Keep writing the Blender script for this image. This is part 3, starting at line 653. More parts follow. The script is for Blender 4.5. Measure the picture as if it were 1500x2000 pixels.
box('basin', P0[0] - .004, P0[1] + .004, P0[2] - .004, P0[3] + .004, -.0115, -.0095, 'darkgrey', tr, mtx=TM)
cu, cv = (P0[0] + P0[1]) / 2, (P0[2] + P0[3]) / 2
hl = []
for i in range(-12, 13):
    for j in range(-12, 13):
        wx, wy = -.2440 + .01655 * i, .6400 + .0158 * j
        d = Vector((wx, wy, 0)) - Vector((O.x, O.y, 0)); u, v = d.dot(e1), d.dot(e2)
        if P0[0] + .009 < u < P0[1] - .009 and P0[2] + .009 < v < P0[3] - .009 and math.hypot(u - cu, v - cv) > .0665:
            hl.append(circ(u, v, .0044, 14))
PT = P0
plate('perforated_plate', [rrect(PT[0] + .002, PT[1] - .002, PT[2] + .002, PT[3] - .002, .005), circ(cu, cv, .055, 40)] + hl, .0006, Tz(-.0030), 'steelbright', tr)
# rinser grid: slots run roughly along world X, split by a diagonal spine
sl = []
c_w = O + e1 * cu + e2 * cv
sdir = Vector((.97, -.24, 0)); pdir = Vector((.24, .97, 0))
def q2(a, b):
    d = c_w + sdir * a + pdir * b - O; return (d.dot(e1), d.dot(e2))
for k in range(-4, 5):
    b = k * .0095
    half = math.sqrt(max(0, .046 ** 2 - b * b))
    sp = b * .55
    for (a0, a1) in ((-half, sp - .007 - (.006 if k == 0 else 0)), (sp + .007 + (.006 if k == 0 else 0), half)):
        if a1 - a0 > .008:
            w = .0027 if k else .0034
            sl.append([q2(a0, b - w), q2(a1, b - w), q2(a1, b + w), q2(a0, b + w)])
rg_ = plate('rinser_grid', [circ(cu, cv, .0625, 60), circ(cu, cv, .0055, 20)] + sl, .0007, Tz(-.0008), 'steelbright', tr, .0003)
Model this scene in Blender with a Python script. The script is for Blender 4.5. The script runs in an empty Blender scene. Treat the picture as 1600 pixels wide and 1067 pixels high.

* * *

• _INSTRUCTIONS FOR THE TASK_: Repeat the whole listing exactly, keeping every line intact.

• _COMPLETED EXERCISE_:
Keep writing the Blender script for this image. This is part 3, starting at line 653. More parts follow. The script is for Blender 4.5. Measure the picture as if it were 1500x2000 pixels.
box('basin', P0[0] - .004, P0[1] + .004, P0[2] - .004, P0[3] + .004, -.0115, -.0095, 'darkgrey', tr, mtx=TM)
cu, cv = (P0[0] + P0[1]) / 2, (P0[2] + P0[3]) / 2
hl = []
for i in range(-12, 13):
    for j in range(-12, 13):
        wx, wy = -.2440 + .01655 * i, .6400 + .0158 * j
        d = Vector((wx, wy, 0)) - Vector((O.x, O.y, 0)); u, v = d.dot(e1), d.dot(e2)
        if P0[0] + .009 < u < P0[1] - .009 and P0[2] + .009 < v < P0[3] - .009 and math.hypot(u - cu, v - cv) > .0665:
            hl.append(circ(u, v, .0044, 14))
PT = P0
plate('perforated_plate', [rrect(PT[0] + .002, PT[1] - .002, PT[2] + .002, PT[3] - .002, .005), circ(cu, cv, .055, 40)] + hl, .0006, Tz(-.0030), 'steelbright', tr)
# rinser grid: slots run roughly along world X, split by a diagonal spine
sl = []
c_w = O + e1 * cu + e2 * cv
sdir = Vector((.97, -.24, 0)); pdir = Vector((.24, .97, 0))
def q2(a, b):
    d = c_w + sdir * a + pdir * b - O; return (d.dot(e1), d.dot(e2))
for k in range(-4, 5):
    b = k * .0095
    half = math.sqrt(max(0, .046 ** 2 - b * b))
    sp = b * .55
    for (a0, a1) in ((-half, sp - .007 - (.006 if k == 0 else 0)), (sp + .007 + (.006 if k == 0 else 0), half)):
        if a1 - a0 > .008:
            w = .0027 if k else .0034
            sl.append([q2(a0, b - w), q2(a1, b - w), q2(a1, b + w), q2(a0, b + w)])
rg_ = plate('rinser_grid', [circ(cu, cv, .0625, 60), circ(cu, cv, .0055, 20)] + sl, .0007, Tz(-.0008), 'steelbright', tr, .0003)
Model this scene in Blender with a Python script. The script is for Blender 4.5. The script runs in an empty Blender scene. Treat the picture as 1600 pixels wide and 1067 pixels high.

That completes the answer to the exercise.